Coyoacan (Mexico City) / Berlin / Halle (Saale) 2011

Diego Rivera’s giant mural Sunday Dream combines all social strata and all periods in a utopian nostalgic reminiscence of youth. The work was commissioned for the Lobby of the Hotel del Prado in 1947, which was partially destroyed in the 1980s earthquake and has now been renovated and to which a museum has been added bordering directly on Alameda Park. Mexico’s revolution from 1910 was “institutionalised” in Rivera’s time under the leadership of General Díaz. The viewer sees an Organillero in simple revolutionary uniform. The more than 100 years of use have inscribed themselves into the tone. The constant grinding has altered not only the intonation but also the score, sown into the barrel in the form of rods. The resulting sound is more than a mere medial shadow – it is a rhythmical and melodious variation on the former themes.

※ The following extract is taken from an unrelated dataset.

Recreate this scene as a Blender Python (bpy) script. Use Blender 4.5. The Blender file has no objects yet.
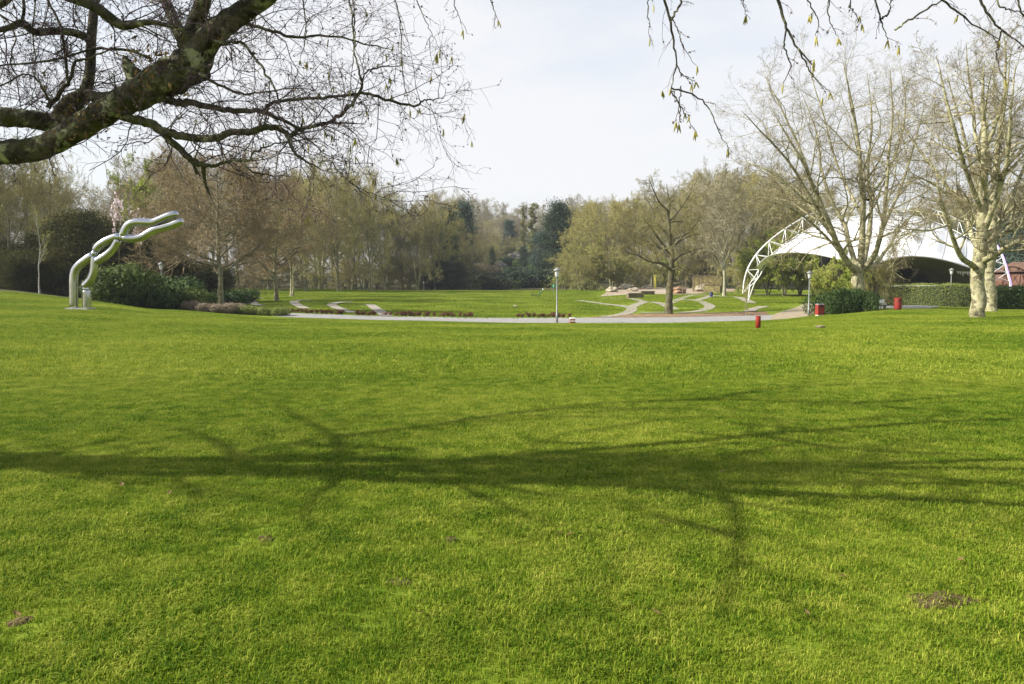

“Harmonipan – Frati & Co, Schönhauser Allee 73” is printed on the box. In 1879, Giovanni Battista Bacigalupo and Chiaro Frati had founded a firm producing pneumatic, mechanical musical instruments. Over the years the Bacigalupos grew into a hand organ dynasty in Berlin’s Schönhauser Allee. In the late 19th century, up to 3000 hurdy gurdy men flooded into the streets and back lots of the capital. Until the 1920s, when the man with his musical machine was gradually driven out by the noise of traffic and new media such as the gramophone and later radio, Berlin was the centre of begging. The hand organs never belonged to their players, who instead rented them. It was also required to have a licence to grind, which was often awarded in the Kaiser’s empire in lieu of war pensions for disabled soldiers. German entrepreneurs brought the instrument and accompanying business model to South America at the time of the Mexican Revolution. Since 1975 there are “Free Unions” of such coffee brown or grey uniformed Organilleros, who are often proud to continue a long family tradition of blasting Mexico City’s public places for a pittance. Even today, no Organillero can afford to own his old machine. In Sonntag im Park I recompose the digitally recorded impressions with their overstretched resonance in digital space as they reverberate in my memory; the echo of a revolution frozen in time.